Give all of the lines again exactly as they read.

━━━━━━━━━━━━━━━━━━━━━━━━━━━━━━

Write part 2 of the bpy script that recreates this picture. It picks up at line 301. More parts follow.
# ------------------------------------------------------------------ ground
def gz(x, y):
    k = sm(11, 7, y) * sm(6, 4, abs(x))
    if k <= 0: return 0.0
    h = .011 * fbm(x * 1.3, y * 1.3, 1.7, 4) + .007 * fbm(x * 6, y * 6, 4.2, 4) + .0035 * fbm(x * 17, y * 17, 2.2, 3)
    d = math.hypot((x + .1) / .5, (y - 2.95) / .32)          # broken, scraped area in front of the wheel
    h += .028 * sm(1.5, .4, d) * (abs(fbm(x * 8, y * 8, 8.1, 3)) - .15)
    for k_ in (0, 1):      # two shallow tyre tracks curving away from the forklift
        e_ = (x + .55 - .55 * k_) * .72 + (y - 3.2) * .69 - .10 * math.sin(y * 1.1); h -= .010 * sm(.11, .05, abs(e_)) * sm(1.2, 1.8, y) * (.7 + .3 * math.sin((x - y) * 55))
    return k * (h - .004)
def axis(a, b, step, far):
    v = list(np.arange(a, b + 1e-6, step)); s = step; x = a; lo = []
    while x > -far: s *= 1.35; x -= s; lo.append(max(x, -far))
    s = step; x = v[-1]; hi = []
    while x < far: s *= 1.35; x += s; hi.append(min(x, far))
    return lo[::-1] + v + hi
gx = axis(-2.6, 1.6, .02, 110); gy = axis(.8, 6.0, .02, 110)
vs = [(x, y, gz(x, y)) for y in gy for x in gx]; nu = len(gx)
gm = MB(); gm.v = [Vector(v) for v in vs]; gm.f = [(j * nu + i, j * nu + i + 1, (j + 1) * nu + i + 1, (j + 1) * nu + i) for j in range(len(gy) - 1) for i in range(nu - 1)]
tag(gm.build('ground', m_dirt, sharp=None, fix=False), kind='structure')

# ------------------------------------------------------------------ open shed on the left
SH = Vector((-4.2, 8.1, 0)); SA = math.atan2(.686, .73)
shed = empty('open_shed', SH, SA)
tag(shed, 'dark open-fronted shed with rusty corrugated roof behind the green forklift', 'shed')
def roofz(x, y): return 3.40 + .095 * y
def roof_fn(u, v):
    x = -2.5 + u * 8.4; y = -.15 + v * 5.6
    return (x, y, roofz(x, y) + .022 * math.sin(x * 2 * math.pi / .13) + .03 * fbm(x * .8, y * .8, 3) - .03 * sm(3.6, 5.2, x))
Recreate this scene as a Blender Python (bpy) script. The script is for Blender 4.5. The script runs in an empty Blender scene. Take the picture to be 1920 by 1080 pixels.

━━━━━━━━━━━━━━━━━━━━━━━━━━━━━━

▶ [Exercise output]
Write part 2 of the bpy script that recreates this picture. It picks up at line 301. More parts follow.
# ------------------------------------------------------------------ ground
def gz(x, y):
    k = sm(11, 7, y) * sm(6, 4, abs(x))
    if k <= 0: return 0.0
    h = .011 * fbm(x * 1.3, y * 1.3, 1.7, 4) + .007 * fbm(x * 6, y * 6, 4.2, 4) + .0035 * fbm(x * 17, y * 17, 2.2, 3)
    d = math.hypot((x + .1) / .5, (y - 2.95) / .32)          # broken, scraped area in front of the wheel
    h += .028 * sm(1.5, .4, d) * (abs(fbm(x * 8, y * 8, 8.1, 3)) - .15)
    for k_ in (0, 1):      # two shallow tyre tracks curving away from the forklift
        e_ = (x + .55 - .55 * k_) * .72 + (y - 3.2) * .69 - .10 * math.sin(y * 1.1); h -= .010 * sm(.11, .05, abs(e_)) * sm(1.2, 1.8, y) * (.7 + .3 * math.sin((x - y) * 55))
    return k * (h - .004)
def axis(a, b, step, far):
    v = list(np.arange(a, b + 1e-6, step)); s = step; x = a; lo = []
    while x > -far: s *= 1.35; x -= s; lo.append(max(x, -far))
    s = step; x = v[-1]; hi = []
    while x < far: s *= 1.35; x += s; hi.append(min(x, far))
    return lo[::-1] + v + hi
gx = axis(-2.6, 1.6, .02, 110); gy = axis(.8, 6.0, .02, 110)
vs = [(x, y, gz(x, y)) for y in gy for x in gx]; nu = len(gx)
gm = MB(); gm.v = [Vector(v) for v in vs]; gm.f = [(j * nu + i, j * nu + i + 1, (j + 1) * nu + i + 1, (j + 1) * nu + i) for j in range(len(gy) - 1) for i in range(nu - 1)]
tag(gm.build('ground', m_dirt, sharp=None, fix=False), kind='structure')

# ------------------------------------------------------------------ open shed on the left
SH = Vector((-4.2, 8.1, 0)); SA = math.atan2(.686, .73)
shed = empty('open_shed', SH, SA)
tag(shed, 'dark open-fronted shed with rusty corrugated roof behind the green forklift', 'shed')
def roofz(x, y): return 3.40 + .095 * y
def roof_fn(u, v):
    x = -2.5 + u * 8.4; y = -.15 + v * 5.6
    return (x, y, roofz(x, y) + .022 * math.sin(x * 2 * math.pi / .13) + .03 * fbm(x * .8, y * .8, 3) - .03 * sm(3.6, 5.2, x))
Recreate this scene as a Blender Python (bpy) script. The script is for Blender 4.5. The script runs in an empty Blender scene. Take the picture to be 1920 by 1080 pixels.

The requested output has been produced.